From: Blake McBride on
Greetings,

I have a sticky situation in which I am using a modified version of
some large JAR files such as Hibernate. The source code to the
modifications have been lost. I need these changes since my code
depends on them.

I figure I can get the modifications by de-compiling a compiled version
of the standard source and comparing it to de-compiled version of my
currend JAR files.

The problem is that there are many Java decompilers (such as JAD). A
brief survey by me indicates that support for high quality decompilers
seems to be waning. Many appear severly out-of-date.

I currently use Java 1.6 but I believe the libraries in question were
compiled with 1.5 or possibly 1.4.

I'm looking for a pointer to the best (open source or commercail) Java
decompiler that is, hopefully, fully supported.

Thank you.

Blake McBride

From: Robert Kochem on
Blake McBride schrieb:

> I'm looking for a pointer to the best (open source or commercail) Java
> decompiler that is, hopefully, fully supported.

Have you tried the JD-GUI:
http://java.decompiler.free.fr/

Free, fast and mostly very accurate.

Robert
From: Tom Anderson on
On Sun, 4 Jul 2010, Robert Kochem wrote:

> Blake McBride schrieb:
>
>> I'm looking for a pointer to the best (open source or commercail) Java
>> decompiler that is, hopefully, fully supported.
>
> Have you tried the JD-GUI:
> http://java.decompiler.free.fr/
>
> Free, fast and mostly very accurate.

I've used JAD and JD (there's a command-line version; JD-GUI is, and you'd
never guess this, the GUI wrapper for it), and strongly prefer JD. JAD's
one advantage is that it does a much better job of getting line numbers
right (ie line 23 in the output usually contains the code labelled as line
23 in the class's line number table), which is an enormous help with
debugging. However, JD decompiles more code successfully, and produces
much more lifelike code.

It is utterly frustrating that there is no current java decompiler that is
either (a) open source or (b) written in java! If we had that, i'm sure
the community would rapidly barn-raise it to being an excellent tool. And
it probably wouldn't randomly segfault on certain inputs, as JD does (as
in, there are certain inputs which reliably cause JD to crash, but for
which i can see no reason for this to be the case).

tom

--
these are my testing supplies
From: Arne Vajhøj on
On 04-07-2010 13:09, Tom Anderson wrote:
> On Sun, 4 Jul 2010, Robert Kochem wrote:
>> Blake McBride schrieb:
>>> I'm looking for a pointer to the best (open source or commercail) Java
>>> decompiler that is, hopefully, fully supported.
>>
>> Have you tried the JD-GUI:
>> http://java.decompiler.free.fr/
>>
>> Free, fast and mostly very accurate.
>
> I've used JAD and JD (there's a command-line version; JD-GUI is, and
> you'd never guess this, the GUI wrapper for it), and strongly prefer JD.
> JAD's one advantage is that it does a much better job of getting line
> numbers right (ie line 23 in the output usually contains the code
> labelled as line 23 in the class's line number table), which is an
> enormous help with debugging. However, JD decompiles more code
> successfully, and produces much more lifelike code.
>
> It is utterly frustrating that there is no current java decompiler that
> is either (a) open source or (b) written in java! If we had that, i'm
> sure the community would rapidly barn-raise it to being an excellent
> tool. And it probably wouldn't randomly segfault on certain inputs, as
> JD does (as in, there are certain inputs which reliably cause JD to
> crash, but for which i can see no reason for this to be the case).
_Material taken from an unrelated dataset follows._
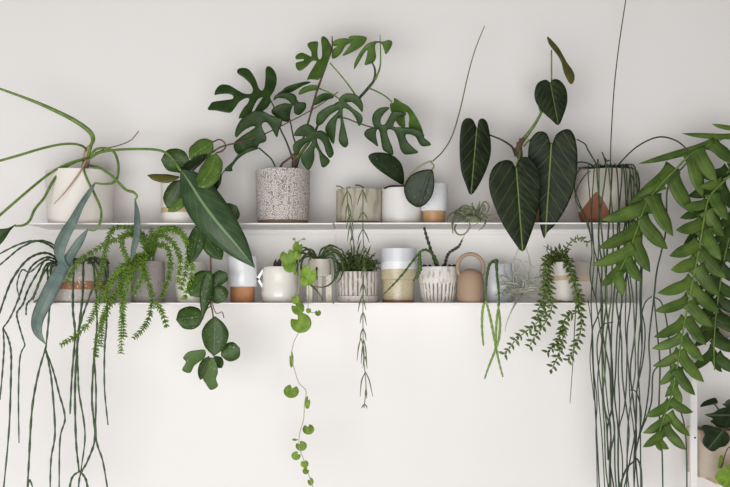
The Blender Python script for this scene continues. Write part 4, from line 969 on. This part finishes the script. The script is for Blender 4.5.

Last time the topic came up somebody recommended JReversePro.

Arne


From: Arne Vajhøj on
On 04-07-2010 10:18, Blake McBride wrote:
> The problem is that there are many Java decompilers (such as JAD). A
> brief survey by me indicates that support for high quality decompilers
> seems to be waning. Many appear severly out-of-date.

10 years ago people considered it very cool that you could
decompile.

Today it is old news and only those that for some unusual reason
really need the functionality are inteterested.